2021年02月01日 23時55分00秒 | 教育研究メモ
 何を学ぶべきか。なぜそれを学ぶのか。
 何を教えるべきか。なぜそれを教えるのか。
 この規範的問いは現代日本において無視されがちである。一般的な資質能力やスキル、態度などを習得するための教育内容・教材を選択し、教育課程を編成するときにはこの規範的問いを経ることが必要である。極端なことをいうと、独裁国家のリーダーの演説原稿ですら規範意識を形成する教材になるし、銃や爆弾の使い方ですら自然現象を科学的に理解・処理する能力を習得する教材になるのである。教育や学習においては、その資質能力やスキル、態度のもつ「意味」に注目しなければならない。これは哲学的(人間学的)・規範的・歴史的な問題である。
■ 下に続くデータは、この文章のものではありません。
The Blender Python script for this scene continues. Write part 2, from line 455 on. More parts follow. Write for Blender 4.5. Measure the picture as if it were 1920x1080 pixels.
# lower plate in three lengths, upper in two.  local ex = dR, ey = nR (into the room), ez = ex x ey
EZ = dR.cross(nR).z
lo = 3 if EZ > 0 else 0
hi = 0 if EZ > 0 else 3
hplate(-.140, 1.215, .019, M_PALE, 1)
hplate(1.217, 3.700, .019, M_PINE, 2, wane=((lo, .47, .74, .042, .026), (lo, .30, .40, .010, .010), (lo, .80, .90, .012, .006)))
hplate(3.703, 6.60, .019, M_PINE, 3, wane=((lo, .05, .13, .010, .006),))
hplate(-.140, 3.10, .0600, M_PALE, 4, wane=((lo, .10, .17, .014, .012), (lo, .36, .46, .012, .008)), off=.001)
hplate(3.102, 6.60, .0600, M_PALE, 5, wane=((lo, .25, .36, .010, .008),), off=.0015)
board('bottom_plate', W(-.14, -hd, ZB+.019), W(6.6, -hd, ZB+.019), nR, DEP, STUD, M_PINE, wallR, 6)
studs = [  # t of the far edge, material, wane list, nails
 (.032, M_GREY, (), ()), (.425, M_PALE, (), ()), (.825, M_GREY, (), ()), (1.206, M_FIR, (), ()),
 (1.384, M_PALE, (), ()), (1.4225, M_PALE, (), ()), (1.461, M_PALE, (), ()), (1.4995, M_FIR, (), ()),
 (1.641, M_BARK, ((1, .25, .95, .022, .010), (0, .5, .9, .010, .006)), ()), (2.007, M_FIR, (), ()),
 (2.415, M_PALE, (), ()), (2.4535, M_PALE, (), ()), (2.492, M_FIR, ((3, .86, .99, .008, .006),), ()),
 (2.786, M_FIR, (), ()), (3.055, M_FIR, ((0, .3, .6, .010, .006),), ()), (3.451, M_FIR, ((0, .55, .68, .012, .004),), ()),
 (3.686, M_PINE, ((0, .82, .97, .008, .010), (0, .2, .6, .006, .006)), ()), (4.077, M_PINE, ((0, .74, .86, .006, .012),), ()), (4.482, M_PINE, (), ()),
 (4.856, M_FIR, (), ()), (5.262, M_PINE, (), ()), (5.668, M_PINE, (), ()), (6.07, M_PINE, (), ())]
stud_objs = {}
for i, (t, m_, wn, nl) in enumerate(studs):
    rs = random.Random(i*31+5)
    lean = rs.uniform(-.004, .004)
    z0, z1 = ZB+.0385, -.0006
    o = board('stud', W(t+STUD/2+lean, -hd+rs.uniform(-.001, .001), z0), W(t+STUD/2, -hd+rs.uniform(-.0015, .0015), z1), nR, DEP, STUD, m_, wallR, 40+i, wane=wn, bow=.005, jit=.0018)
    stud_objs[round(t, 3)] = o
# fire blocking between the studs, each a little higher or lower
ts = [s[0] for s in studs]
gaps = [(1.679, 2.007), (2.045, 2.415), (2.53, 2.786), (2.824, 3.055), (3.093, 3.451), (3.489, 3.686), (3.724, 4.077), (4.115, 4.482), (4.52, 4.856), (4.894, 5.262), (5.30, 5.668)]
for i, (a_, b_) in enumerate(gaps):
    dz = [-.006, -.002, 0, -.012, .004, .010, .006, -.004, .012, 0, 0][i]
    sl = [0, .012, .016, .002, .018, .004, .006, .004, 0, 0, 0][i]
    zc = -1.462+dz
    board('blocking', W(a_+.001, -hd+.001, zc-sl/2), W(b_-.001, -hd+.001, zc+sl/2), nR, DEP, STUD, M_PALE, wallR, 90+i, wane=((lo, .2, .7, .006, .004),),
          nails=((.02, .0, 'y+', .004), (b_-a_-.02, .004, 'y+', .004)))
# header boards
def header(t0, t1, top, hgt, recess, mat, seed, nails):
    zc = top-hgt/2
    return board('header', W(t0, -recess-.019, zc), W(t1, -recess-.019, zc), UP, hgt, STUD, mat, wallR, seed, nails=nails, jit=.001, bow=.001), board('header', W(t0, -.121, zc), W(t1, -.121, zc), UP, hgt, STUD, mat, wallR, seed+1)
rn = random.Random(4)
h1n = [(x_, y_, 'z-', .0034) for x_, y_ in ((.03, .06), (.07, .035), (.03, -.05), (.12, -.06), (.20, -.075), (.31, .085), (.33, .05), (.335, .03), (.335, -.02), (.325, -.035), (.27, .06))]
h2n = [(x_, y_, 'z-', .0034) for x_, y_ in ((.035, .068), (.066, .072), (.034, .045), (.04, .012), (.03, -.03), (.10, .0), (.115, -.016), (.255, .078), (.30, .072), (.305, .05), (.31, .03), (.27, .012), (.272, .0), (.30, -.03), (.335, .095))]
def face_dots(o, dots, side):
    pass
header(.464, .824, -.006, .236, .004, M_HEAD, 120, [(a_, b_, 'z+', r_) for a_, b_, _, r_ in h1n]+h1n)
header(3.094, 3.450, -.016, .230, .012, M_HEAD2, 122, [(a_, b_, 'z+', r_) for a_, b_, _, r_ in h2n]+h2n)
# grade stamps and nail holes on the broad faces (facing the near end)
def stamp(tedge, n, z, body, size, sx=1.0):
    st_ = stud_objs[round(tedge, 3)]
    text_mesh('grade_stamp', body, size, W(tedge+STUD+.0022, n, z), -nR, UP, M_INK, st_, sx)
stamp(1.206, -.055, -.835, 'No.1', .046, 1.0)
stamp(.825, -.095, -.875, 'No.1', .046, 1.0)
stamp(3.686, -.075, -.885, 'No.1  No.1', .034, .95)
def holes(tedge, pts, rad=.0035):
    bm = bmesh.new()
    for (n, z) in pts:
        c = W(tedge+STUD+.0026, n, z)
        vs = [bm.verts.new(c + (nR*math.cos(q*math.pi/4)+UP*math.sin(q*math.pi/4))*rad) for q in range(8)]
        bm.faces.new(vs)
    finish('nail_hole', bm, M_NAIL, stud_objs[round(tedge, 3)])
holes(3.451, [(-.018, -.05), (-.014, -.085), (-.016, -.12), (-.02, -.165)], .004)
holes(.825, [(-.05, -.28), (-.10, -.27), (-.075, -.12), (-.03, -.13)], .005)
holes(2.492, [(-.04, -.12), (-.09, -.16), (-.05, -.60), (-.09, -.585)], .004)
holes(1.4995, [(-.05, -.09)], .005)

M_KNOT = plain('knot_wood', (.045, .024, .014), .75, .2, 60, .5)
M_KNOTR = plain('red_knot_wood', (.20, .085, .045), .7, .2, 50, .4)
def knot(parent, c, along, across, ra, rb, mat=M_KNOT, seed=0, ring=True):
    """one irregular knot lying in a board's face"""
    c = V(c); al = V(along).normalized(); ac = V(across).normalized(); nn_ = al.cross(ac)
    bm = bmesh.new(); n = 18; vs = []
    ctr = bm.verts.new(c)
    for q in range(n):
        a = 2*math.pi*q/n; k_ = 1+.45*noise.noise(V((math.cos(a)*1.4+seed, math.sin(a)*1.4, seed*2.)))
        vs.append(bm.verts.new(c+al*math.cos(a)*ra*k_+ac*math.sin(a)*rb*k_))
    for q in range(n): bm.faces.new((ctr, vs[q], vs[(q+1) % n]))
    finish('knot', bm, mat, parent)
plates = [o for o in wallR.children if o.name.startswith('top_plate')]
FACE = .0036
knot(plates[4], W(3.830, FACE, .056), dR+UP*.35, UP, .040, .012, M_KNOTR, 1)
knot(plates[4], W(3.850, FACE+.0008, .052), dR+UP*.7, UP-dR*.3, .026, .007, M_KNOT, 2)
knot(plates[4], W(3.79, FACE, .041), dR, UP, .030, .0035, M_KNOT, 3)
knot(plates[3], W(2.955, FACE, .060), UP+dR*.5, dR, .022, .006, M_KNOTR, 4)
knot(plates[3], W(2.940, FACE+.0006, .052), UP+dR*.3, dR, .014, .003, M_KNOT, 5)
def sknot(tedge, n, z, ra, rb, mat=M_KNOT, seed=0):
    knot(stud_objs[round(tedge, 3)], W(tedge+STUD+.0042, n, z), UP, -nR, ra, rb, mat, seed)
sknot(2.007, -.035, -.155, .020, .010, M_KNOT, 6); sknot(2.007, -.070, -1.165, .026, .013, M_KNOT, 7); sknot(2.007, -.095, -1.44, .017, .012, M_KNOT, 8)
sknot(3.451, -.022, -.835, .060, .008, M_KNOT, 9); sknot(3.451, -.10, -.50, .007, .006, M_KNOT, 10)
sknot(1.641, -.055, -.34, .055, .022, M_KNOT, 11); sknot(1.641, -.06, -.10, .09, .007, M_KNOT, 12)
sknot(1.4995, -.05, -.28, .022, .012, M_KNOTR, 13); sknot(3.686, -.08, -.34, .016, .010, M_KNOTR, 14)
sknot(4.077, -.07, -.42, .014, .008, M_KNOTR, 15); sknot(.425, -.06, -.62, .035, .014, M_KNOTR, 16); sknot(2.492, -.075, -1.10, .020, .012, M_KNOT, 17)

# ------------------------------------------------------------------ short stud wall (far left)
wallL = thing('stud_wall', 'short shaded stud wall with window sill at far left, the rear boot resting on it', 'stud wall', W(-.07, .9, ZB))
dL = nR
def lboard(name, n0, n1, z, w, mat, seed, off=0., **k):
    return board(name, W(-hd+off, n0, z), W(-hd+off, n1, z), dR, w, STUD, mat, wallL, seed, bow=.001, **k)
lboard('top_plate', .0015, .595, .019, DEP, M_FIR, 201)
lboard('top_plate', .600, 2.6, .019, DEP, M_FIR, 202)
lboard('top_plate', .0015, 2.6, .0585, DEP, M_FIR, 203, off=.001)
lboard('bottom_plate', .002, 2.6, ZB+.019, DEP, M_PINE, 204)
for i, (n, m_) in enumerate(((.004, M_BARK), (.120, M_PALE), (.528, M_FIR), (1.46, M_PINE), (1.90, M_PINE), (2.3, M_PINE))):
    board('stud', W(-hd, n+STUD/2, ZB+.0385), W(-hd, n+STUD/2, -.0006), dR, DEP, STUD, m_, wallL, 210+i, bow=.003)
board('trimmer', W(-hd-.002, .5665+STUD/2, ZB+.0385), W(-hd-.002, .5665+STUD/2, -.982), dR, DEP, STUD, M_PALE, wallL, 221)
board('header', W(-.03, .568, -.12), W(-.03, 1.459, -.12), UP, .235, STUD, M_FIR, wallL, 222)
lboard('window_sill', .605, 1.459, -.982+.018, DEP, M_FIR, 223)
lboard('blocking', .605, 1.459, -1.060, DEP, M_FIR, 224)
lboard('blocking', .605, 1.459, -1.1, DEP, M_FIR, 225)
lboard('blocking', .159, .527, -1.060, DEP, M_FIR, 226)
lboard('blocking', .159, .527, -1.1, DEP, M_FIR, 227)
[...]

教育課程の編成や教育内容・教材の選択は、哲学的・規範的・歴史的な思考や判断を欠いてはならない。
 資質能力やスキル、態度の習得は学習者が主体的に進め、教育者・教育関係者は間接的にかかわるしかないが、そのための教育課程・教育内容・教材を提供するのは明らかに教育者・教育関係者の役割である。教育に関わる者は、学習者が何を学ぶべきか、それをなぜ学ぶか(何を教えるべきか、それをなぜ教えるか)についての規範的問いを持たなければならない。個人内の学習過程に関わる学習科学の問いだけでは、この規範的問いには届かない。経済成長のための人材育成論の問いだけでは、この規範的問いには十分ではない。人間として、国民・市民として何を学ぶべきか。文化も歴史的失敗も様々に含む過去をもち、なお変化し続けて世界とつながる現在と未来の社会を生きる現代の日本人として何を学ぶべきか。これらを問う姿勢なしに教育に関わっては、専門職として自律的な仕事をすることはできない。また、これらの問いは、教育者はもちろん、人間であり、国民・市民である人々すべてが問うべき問いでもある。すべての人間がこの問いの当事者だからである。
 教育学はこの規範的問いを問う学問である。教育学は、教員養成・教師教育において欠かせない学問であり、人間・国民・市民育成においても欠かせない学問である。